→ **Task objective**
Using the data below, output the first line and every line after it up to and including the line containing "COL = S.collection", exactly as written and with nothing added.

— Start Source excerpt —

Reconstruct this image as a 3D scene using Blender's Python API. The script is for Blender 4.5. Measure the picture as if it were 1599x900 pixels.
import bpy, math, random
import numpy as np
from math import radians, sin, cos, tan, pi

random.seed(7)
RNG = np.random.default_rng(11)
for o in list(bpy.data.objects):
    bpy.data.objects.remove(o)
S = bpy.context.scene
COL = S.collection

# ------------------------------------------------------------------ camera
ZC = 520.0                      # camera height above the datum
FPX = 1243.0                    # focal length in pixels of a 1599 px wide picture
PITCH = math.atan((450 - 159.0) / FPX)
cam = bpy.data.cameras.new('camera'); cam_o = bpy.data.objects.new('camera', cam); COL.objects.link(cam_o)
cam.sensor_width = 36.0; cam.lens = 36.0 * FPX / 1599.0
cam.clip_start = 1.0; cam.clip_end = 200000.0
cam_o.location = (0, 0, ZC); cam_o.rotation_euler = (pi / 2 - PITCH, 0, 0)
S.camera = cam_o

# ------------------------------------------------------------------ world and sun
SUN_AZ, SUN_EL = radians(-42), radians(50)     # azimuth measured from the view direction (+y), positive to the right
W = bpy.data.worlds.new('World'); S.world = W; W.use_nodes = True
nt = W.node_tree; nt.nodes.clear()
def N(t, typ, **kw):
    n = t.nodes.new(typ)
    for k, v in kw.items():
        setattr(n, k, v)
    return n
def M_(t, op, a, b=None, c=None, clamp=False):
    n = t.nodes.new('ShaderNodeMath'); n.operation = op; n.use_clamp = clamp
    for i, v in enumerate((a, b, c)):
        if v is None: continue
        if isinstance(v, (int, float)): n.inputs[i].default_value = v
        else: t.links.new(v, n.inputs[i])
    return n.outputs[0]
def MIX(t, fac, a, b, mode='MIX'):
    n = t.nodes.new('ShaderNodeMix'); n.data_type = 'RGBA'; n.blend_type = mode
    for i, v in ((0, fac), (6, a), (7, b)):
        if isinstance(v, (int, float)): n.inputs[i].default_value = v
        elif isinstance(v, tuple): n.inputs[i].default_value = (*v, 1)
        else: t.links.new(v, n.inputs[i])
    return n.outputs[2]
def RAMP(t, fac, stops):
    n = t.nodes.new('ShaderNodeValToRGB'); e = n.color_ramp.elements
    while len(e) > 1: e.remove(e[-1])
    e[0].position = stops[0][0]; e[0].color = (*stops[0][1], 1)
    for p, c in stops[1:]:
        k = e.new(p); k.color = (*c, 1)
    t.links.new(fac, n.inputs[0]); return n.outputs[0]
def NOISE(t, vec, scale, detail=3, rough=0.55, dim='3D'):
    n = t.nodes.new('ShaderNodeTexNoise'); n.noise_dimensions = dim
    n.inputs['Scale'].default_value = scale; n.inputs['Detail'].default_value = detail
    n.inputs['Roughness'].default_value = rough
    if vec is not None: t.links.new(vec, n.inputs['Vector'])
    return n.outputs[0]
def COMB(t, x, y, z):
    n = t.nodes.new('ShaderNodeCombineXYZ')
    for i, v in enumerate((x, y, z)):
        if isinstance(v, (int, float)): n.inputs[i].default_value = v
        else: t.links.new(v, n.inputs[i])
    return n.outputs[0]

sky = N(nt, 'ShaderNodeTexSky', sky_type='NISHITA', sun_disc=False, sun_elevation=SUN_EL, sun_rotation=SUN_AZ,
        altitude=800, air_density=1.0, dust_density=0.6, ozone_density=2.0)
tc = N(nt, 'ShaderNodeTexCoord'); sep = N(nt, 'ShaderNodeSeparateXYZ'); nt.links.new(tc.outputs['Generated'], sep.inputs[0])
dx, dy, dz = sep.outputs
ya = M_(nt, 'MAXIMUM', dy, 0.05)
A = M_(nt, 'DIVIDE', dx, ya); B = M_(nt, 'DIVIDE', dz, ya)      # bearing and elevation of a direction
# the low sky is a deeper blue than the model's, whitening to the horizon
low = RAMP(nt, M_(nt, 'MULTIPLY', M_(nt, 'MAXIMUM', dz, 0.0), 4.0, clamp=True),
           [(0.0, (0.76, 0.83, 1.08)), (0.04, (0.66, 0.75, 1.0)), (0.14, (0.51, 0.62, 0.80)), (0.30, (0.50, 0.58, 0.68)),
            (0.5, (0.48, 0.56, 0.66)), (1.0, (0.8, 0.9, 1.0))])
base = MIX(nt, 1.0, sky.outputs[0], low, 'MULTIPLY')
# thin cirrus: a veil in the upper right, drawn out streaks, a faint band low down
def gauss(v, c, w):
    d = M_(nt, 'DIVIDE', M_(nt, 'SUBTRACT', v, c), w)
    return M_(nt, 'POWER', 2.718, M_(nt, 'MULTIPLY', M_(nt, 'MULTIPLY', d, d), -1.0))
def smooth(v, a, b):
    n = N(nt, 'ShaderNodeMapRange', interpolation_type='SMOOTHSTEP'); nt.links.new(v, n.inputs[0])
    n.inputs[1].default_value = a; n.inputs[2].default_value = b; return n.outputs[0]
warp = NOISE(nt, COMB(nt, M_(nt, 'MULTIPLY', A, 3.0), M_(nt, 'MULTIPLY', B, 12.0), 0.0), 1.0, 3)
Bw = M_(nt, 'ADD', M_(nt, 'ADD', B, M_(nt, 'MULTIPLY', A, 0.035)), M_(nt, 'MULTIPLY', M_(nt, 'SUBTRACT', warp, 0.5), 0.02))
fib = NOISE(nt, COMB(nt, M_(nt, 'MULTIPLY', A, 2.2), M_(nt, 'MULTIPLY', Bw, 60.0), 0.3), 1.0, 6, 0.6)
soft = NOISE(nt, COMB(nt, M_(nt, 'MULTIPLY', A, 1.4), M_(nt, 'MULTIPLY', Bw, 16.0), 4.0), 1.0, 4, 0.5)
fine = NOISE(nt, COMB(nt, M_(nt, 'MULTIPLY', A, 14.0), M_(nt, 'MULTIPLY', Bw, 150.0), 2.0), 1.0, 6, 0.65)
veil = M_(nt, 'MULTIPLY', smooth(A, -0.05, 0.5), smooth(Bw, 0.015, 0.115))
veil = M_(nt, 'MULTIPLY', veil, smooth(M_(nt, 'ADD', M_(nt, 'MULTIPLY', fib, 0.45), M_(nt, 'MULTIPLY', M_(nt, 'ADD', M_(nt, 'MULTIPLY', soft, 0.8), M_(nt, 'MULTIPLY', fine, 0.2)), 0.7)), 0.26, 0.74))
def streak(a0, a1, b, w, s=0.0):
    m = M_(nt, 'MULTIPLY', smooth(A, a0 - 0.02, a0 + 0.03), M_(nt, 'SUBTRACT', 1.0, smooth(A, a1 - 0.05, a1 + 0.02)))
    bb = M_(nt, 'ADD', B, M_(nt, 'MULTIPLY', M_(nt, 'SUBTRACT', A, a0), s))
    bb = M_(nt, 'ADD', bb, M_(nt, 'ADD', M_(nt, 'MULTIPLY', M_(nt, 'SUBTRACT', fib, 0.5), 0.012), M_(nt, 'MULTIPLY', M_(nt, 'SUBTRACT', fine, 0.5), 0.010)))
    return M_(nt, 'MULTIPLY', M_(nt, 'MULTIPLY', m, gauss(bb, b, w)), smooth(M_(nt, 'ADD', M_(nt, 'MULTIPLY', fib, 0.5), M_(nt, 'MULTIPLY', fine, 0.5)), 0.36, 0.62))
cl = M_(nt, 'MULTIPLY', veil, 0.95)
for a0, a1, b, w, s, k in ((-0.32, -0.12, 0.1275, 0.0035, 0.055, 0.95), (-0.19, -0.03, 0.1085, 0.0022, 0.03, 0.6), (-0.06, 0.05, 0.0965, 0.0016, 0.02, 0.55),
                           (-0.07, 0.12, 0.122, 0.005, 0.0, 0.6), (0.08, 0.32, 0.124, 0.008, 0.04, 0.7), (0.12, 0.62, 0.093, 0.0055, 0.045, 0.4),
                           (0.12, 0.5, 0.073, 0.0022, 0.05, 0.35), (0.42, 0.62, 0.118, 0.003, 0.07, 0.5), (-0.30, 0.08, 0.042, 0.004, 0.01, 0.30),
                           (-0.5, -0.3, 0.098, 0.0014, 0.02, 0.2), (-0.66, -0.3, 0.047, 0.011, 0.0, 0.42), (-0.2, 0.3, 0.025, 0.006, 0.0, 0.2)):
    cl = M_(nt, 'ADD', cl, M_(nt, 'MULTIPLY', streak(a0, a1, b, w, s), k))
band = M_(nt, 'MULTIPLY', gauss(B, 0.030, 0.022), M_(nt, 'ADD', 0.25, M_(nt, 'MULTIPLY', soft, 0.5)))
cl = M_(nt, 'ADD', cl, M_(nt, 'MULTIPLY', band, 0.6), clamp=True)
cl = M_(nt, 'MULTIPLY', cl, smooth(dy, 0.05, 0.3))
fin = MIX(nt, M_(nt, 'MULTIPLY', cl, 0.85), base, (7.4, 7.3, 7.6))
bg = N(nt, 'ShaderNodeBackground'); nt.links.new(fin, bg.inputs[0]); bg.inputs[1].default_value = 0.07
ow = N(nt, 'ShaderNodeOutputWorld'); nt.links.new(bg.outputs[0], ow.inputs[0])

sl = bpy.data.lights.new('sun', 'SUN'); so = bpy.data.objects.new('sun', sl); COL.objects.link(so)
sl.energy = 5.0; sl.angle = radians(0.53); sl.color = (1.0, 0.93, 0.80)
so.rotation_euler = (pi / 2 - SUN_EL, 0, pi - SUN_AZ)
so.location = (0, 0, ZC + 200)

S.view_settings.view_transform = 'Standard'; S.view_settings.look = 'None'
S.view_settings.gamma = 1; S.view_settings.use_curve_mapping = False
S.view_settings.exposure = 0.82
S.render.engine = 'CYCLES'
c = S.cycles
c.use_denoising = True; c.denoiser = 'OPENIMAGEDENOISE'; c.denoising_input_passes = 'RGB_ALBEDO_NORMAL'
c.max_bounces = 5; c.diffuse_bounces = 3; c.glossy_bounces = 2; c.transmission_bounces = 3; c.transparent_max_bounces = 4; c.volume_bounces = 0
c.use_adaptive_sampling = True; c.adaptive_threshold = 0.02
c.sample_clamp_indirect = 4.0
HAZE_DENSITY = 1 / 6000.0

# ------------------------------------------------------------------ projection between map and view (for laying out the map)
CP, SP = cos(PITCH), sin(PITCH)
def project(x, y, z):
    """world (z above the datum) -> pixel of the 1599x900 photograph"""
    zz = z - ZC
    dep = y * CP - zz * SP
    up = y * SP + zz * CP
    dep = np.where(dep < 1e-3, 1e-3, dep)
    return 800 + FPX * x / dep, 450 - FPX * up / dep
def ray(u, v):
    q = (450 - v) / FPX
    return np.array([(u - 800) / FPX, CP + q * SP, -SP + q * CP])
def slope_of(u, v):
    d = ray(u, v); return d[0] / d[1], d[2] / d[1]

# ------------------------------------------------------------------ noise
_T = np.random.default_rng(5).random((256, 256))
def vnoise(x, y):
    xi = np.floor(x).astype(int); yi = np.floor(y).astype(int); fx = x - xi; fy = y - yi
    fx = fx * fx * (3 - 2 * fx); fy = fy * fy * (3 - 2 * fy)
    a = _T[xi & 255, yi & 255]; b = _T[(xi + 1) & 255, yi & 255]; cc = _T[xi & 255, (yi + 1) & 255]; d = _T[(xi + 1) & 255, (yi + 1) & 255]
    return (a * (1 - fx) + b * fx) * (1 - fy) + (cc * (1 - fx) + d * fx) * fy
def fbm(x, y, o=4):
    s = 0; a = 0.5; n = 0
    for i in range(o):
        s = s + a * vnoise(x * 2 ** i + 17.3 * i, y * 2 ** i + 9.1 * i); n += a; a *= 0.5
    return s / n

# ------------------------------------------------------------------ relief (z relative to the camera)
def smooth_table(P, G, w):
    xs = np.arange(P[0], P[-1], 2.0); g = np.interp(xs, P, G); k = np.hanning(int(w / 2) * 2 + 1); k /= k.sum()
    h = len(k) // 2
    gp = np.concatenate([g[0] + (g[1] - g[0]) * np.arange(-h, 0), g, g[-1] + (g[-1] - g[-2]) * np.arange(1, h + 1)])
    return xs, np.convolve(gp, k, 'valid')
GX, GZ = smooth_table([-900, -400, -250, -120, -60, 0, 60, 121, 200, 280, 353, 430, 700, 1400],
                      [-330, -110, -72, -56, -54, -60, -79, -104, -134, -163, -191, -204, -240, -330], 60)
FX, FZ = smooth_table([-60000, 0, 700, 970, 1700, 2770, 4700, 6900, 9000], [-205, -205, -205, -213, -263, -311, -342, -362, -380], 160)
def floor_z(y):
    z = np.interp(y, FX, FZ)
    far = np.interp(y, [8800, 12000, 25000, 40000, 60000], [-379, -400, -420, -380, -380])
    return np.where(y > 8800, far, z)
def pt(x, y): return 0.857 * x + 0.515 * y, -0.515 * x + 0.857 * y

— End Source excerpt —

→ **Complete answer**
Reconstruct this image as a 3D scene using Blender's Python API. The script is for Blender 4.5. Measure the picture as if it were 1599x900 pixels.
import bpy, math, random
import numpy as np
from math import radians, sin, cos, tan, pi

random.seed(7)
RNG = np.random.default_rng(11)
for o in list(bpy.data.objects):
    bpy.data.objects.remove(o)
S = bpy.context.scene
COL = S.collection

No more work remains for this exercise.